Article publicat a “La Vanguardia” el 18/09/2002 per Julià Guillamon

Barcelona de nuevo


Juli Vallmitjana (1873-1937) es el gran narrador del Montjuïc moderno. En el libro que recopila sus historias de gitanos (De la raça que es perd, 1917), cuenta el caso de unos barraquistas que encuentran un cerdo enfermo de triquinosis. La mitad de la bestia la venden con engaño en el mercado de Hostafrancs, con la otra media se montan una “fontada” abominable. En otro libro (Sota Montjuïc, 1908), el carro de los muertos transporta el cuerpo de En Tarregada hacia el cementerio de Can Tunis. El cochero, beodo, deja la puerta abierta y pierde el ataúd por el camino. La escena me recuerda la conclusión de aquella película de Fassbinder (La ley del más fuerte), con los niños desvalijando un cadáver en el pasillo del metro. Vallmitjana y Fassbinder son autores de una gran potencia dramática, su propósito es denunciar la violencia cotidiana y conmover al lector.
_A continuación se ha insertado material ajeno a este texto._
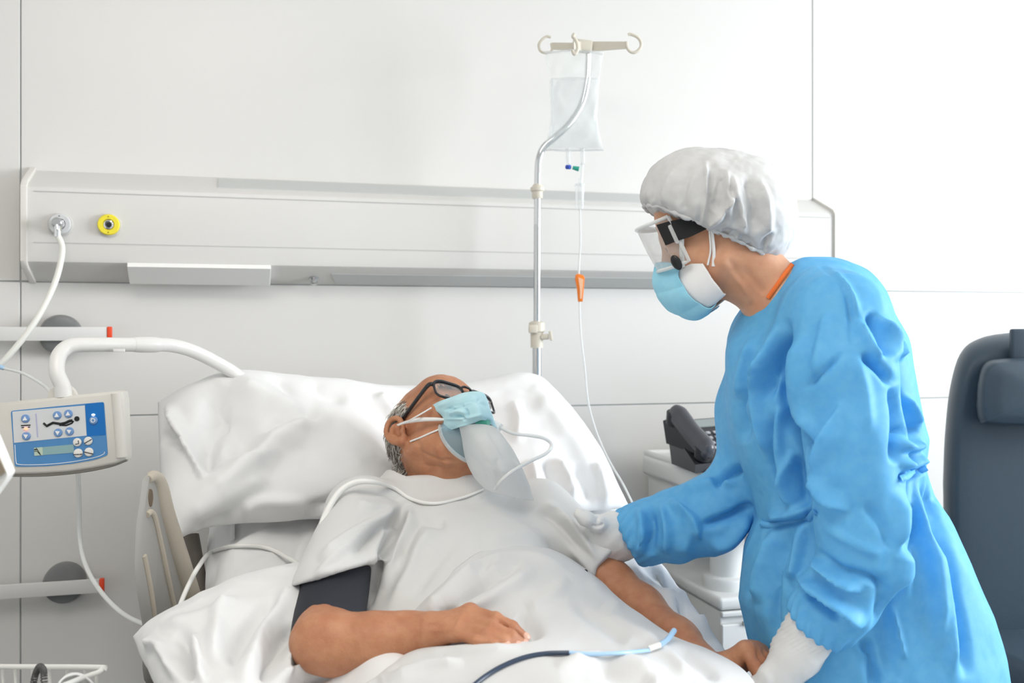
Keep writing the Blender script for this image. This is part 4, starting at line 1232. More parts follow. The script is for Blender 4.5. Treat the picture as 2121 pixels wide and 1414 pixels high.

Tomando como punto de partida el mundo que describe Vallmitjana, Eduardo Mendoza construyó en 1986 el personaje de Onofre Bouvila de La ciudad de los prodigios, individualista y resentido. Mendoza impone una distancia, no es tan descarnado, su objetivo no es amedrantarnos con historias para no dormir. Al situar la trayectoria de su héroe entre dos polos (el nacimiento del anarquismo y la creación de un poder subterráneo que desprecia el interés colectivo) indica que se trata de un arquetipo. El individualismo reina en la ciudad y para llegar a dominar el cotarro, Bouvila aplicará lo que aprendió en la calle.
Por lo visto hasta ahora, Los juegos feroces de Francisco Casavella está a medio camino entre estos dos modelos. Por sus escenarios y por su violencia conecta con las novelas de suburbio. Empieza con un crimen atroz, en un edificio en construcción que los del barrio llaman El Molino (“porque todo el mundo iba allí a follar”), y sigue con una serie de historias más o menos escabrosas, desde el cuento de los chicos que torean a los fórmula 1 y les lanzan huevos hasta asuntos más graves que podrían acabar en el reformatorio. La primera entrega de la trilogía es un retrato excelente de la Barcelona desarrapada de los setenta. Pero al mismo tiempo Los juegos feroces propone una conexión entre las trifulcas e intereses de las mafias de barriada y los procedimientos de los tiburones financieros, entre la ciudad del 71 y la del 95. La presencia inicial de un esperpéntico Javier de la Rosa bajo el nombre de Pistacho hace temer lo peor, pero la novela remonta tras la introducción. La narrativa actual sobre Barcelona no consigue captar la complejidad del entramado económico y político. ¿Logrará Casavella superar la simplificación? Por lo pronto, el encaje entre historia y mitología personal funciona. Y que dure.